The script arrived at a moment when Segel was looking for change. 

Ponsoldt actively sought Segel for the role, and the actor first took a pass at the script while on a flight to Boston. After the success of “Forgetting Sarah Marshall” brought him numerous roles that capitalized on similar boyish charms, Segel, now 34 years old, was at a point in his life where he was reevaluting his career choices and seeking something different.

“By the time I was 33, I was starting to feel my interior life wasn’t matching what I was putting on screen. I was feeling a real pull,” he said. “I put out into the ether a decision. I wanted to do something different. I needed to make a change. If I’m going to do this for 50 more years, it has to be reflective of what I’m feeling.”

Talking with Ponsoldt a few weeks later solidified this was the career move he was looking for. “Not since [working with] Judd Apatow when I was 18 years old have I felt like somebody saw something in me that I didn’t even see in myself, or things that I privately hoped about myself but I thought would never be acknowledged,” he said of the director. “He said as early as my work on ‘Freaks and Geeks’ that he thought he saw something sad behind my eyes. I asked him why he thought I could be good at it, and he said, ‘Because one of the pitfalls of a movie like this is that David Foster Wallace becomes deified and you put him in such a rarified air that you lose perspective on the importance of the man he was.'” In Segel’s hands, Ponsoldt was sure that wouldn’t happen.
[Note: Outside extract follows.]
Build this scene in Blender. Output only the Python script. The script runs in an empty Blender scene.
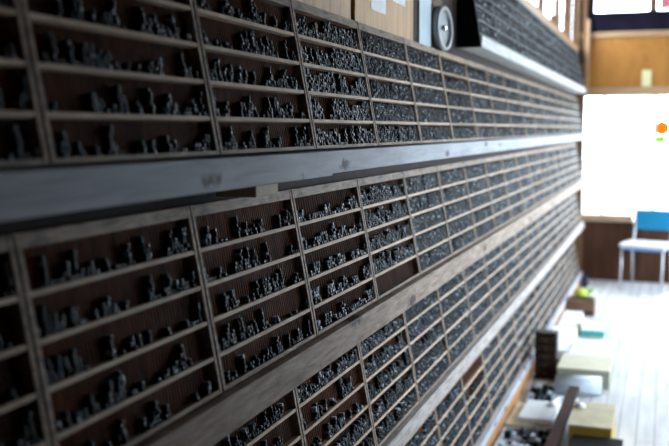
import bpy, bmesh, math, random
import numpy as np
from mathutils import Vector, Matrix
random.seed(7)
rng = np.random.default_rng(11)
SC = bpy.context.scene
COL = SC.collection
EYE = 1.76
PI = math.pi

# ------------------------------------------------------------------ materials
def mat(name, base, rough=.6, metal=0., kind=None, scale=8., stretch=(1, 1, 1), dark=None, bump=0., spec=.5, rnd=0., knots=None, coat=0.):
    m = bpy.data.materials.new(name); m.use_nodes = True
    nt = m.node_tree; N = nt.nodes; L = nt.links
    b = N['Principled BSDF']
    b.inputs['Roughness'].default_value = rough
    b.inputs['Metallic'].default_value = metal
    b.inputs['Specular IOR Level'].default_value = spec if kind != 'wood' else .14
    b.inputs['Coat Weight'].default_value = coat
    b.inputs['Base Color'].default_value = (*base, 1)
    col = None
    if kind in ('wood', 'noise'):
        tc = N.new('ShaderNodeTexCoord'); mp = N.new('ShaderNodeMapping')
        mp.inputs['Scale'].default_value = stretch
        L.new(tc.outputs['Object'], mp.inputs['Vector'])
        no = N.new('ShaderNodeTexNoise'); no.inputs['Scale'].default_value = scale
        no.inputs['Detail'].default_value = 7; no.inputs['Roughness'].default_value = .62
        if kind == 'wood': no.inputs['Distortion'].default_value = .6
        L.new(mp.outputs['Vector'], no.inputs['Vector'])
        cr = N.new('ShaderNodeValToRGB')
        d = dark or tuple(c * .5 for c in base)
        cr.color_ramp.elements[0].position = .33; cr.color_ramp.elements[0].color = (*d, 1)
        cr.color_ramp.elements[1].position = .66; cr.color_ramp.elements[1].color = (*base, 1)
        L.new(no.outputs['Fac'], cr.inputs['Fac'])
        col = cr.outputs['Color']
        if knots:
            vo = N.new('ShaderNodeTexVoronoi'); vo.inputs['Scale'].default_value = knots[0]
            m2 = N.new('ShaderNodeMapping'); m2.inputs['Scale'].default_value = knots[1]
            L.new(tc.outputs['Object'], m2.inputs['Vector'])
            n3 = N.new('ShaderNodeTexNoise'); n3.inputs['Scale'].default_value = 40; n3.inputs['Detail'].default_value = 3
            L.new(tc.outputs['Object'], n3.inputs['Vector'])
            mixv = N.new('ShaderNodeMixRGB'); mixv.blend_type = 'ADD'; mixv.inputs['Fac'].default_value = .25
            L.new(m2.outputs['Vector'], mixv.inputs['Color1']); L.new(n3.outputs['Color'], mixv.inputs['Color2'])
            L.new(mixv.outputs['Color'], vo.inputs['Vector'])
            k = N.new('ShaderNodeValToRGB'); k.color_ramp.elements[0].position = knots[2]; k.color_ramp.elements[0].color = (.16, .12, .11, 1)
            k.color_ramp.elements[1].position = knots[2] + .09; k.color_ramp.elements[1].color = (1, 1, 1, 1)
            L.new(vo.outputs['Distance'], k.inputs['Fac'])
            mm = N.new('ShaderNodeMixRGB'); mm.blend_type = 'MULTIPLY'; mm.inputs['Fac'].default_value = 1
            L.new(col, mm.inputs['Color1']); L.new(k.outputs['Color'], mm.inputs['Color2'])
            col = mm.outputs['Color']
        if bump:
            bp = N.new('ShaderNodeBump'); bp.inputs['Strength'].default_value = bump; bp.inputs['Distance'].default_value = .004
            L.new(no.outputs['Fac'], bp.inputs['Height']); L.new(bp.outputs['Normal'], b.inputs['Normal'])
    if rnd:
        oi = N.new('ShaderNodeObjectInfo'); mr = N.new('ShaderNodeMapRange')
        mr.inputs['To Min'].default_value = 1 - rnd; mr.inputs['To Max'].default_value = 1 + rnd
        L.new(oi.outputs['Random'], mr.inputs['Value'])
        hs = N.new('ShaderNodeHueSaturation')
        L.new(mr.outputs['Result'], hs.inputs['Value'])
        if col: L.new(col, hs.inputs['Color'])
        else: hs.inputs['Color'].default_value = (*base, 1)
        col = hs.outputs['Color']
    if col: L.new(col, b.inputs['Base Color'])
    return m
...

Segel related to Wallace from one writer to another.

“One of the things I know about writing is it’s very, very lonely,” the actor said. “You have no reason to think about it unless you write, but everyone of those pages is a night where you say, ‘No, I can’t meet you for dinner.’ And that’s not a small thing. For me, a screenplay is three months or six months of saying, ‘No, I can’t go do that fun thing.’ And ‘Infinite Jest” is 1,000-plus pages, and that’s so many nights of, ‘No, I can’t,’ and that’s such a long time to labor that way under the belief that what you’re writing is going to be worth it.”

Segel paid no attention to fans doubting he could tackle the role. 

“I stopped looking at the internet three years ago,” he said. “Around when I stopped is when I saw things on the side of like news organizations that said ’10 Celebrities With Fat Husbands.’ I decided that’s not going to make me feel good. I’m being serious. I feel bad for the celebrity, but I feel really bad for the consumer, for the person who decides they’re going to devote any amount of time to this and get this moment of rush where they feel good…When I stopped looking at the internet, I stopped investing myself in things that didn’t make me feel good about what was immediately happening in my own sphere.”

He found Wallace’s essence through press tours.

Taking the role was no doubt a daunting task, and while Segel’s biggest worry was that he’d create a sketch or impression, just as he used to do in his comedy work, he was able to cut to the core of his character’s journey by capitalizing on his own experiences during press tours. “I’m on a press tour right now, and I’m a different person on this press tour than I was on ‘The Muppets’ press tour, and neither of them is a lie,” he explained. “It’s a function of what you’re thinking about daily. I’m not walking around everyday thinking about childlike wonder and what’s my favorite Muppet song, so I’m in a different mood on this press tour.”

An “Infinite Jest” book club helped Segel prepare for the role.

As he was buying a copy of Wallace’s novel, Segel asked the cashier how long it would take to get through it fully on the first read. The question spawned the worker behind the counter to consult his fellow employee in the back, and thus began the foundation of an “Infinite Jest” book club that would help Segel prepare and research the character. “It was the coolest experience I’ve had as an adult,” Segel said. “One of the things that really stuck out to me is that you can certainly talk about the plot — because there is parts of it that is tricky to wrap your head around — but you end up talking about really central themes of dissatisfaction.”

Peter Sellers proved to him that comedy isn’t the end of the road.

In a humorous ode to his transition from comedic actor to dramatic heavyweight, Segal said, “I am fascinated by Peter Sellers. He is my idol. ‘Being There’ blew it open for me. I had seen ‘The Pink Panther’ and I had seen ‘The Party,’ and I loved his performances in them, and then I saw ‘Being There’ and thought, ‘Oh, you don’t have to define yourself. You can do anything.’ That was big for me.”

“The End of the Tour” opens in select theaters this Friday.